To be done
Pictures stay out of this copy, which runs from the first line of the material through the line containing "sin, cos = math.sin, math.cos".

Data section
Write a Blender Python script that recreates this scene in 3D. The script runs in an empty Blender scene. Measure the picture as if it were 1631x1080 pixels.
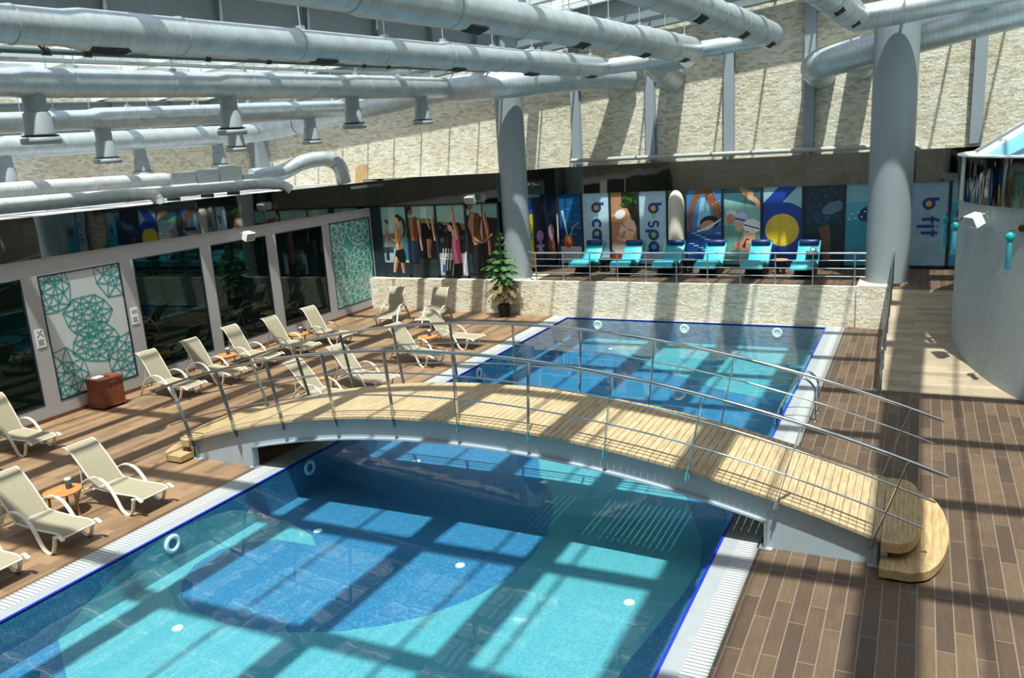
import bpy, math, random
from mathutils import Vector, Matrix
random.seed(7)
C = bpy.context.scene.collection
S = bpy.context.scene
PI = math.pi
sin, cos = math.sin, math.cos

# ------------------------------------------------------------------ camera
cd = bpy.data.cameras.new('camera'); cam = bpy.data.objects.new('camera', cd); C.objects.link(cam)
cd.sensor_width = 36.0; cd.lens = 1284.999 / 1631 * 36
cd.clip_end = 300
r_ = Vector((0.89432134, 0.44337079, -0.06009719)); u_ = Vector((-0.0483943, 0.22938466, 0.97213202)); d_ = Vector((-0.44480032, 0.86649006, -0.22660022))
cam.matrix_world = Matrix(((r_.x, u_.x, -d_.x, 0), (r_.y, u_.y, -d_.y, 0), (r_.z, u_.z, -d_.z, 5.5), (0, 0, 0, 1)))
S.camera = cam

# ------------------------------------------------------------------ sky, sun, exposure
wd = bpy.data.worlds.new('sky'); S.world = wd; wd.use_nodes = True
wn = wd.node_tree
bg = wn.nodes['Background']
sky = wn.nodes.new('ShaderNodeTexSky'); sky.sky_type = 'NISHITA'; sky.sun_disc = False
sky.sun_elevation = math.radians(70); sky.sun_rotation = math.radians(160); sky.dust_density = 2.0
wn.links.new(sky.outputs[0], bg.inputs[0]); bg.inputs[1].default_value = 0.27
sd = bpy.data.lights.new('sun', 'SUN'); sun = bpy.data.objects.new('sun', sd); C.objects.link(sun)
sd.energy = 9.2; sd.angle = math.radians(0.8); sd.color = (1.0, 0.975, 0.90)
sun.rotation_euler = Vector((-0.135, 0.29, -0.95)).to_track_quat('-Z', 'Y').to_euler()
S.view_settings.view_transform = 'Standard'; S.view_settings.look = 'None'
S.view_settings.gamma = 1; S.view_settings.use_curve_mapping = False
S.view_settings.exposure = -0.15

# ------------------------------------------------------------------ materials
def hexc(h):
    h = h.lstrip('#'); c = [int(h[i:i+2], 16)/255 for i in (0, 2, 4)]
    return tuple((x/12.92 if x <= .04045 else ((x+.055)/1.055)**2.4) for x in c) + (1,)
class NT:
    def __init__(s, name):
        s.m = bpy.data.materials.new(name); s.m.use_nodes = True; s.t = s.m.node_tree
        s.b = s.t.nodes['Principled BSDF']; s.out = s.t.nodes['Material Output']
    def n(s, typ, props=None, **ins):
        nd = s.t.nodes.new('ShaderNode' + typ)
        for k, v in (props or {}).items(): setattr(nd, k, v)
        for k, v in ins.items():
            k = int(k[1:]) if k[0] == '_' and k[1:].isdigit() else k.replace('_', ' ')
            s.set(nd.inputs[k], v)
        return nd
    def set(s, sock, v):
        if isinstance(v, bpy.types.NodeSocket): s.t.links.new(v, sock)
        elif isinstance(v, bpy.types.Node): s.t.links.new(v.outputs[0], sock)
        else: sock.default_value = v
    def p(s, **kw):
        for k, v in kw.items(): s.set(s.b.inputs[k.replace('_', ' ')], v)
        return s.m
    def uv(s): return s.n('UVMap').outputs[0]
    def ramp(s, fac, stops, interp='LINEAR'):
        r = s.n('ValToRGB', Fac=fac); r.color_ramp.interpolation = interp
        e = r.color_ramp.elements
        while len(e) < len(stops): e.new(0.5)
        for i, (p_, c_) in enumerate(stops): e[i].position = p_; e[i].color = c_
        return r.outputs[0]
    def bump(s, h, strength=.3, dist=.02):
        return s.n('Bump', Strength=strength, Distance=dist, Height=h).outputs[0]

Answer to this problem
Write a Blender Python script that recreates this scene in 3D. The script runs in an empty Blender scene. Measure the picture as if it were 1631x1080 pixels.
import bpy, math, random
from mathutils import Vector, Matrix
random.seed(7)
C = bpy.context.scene.collection
S = bpy.context.scene
PI = math.pi
sin, cos = math.sin, math.cos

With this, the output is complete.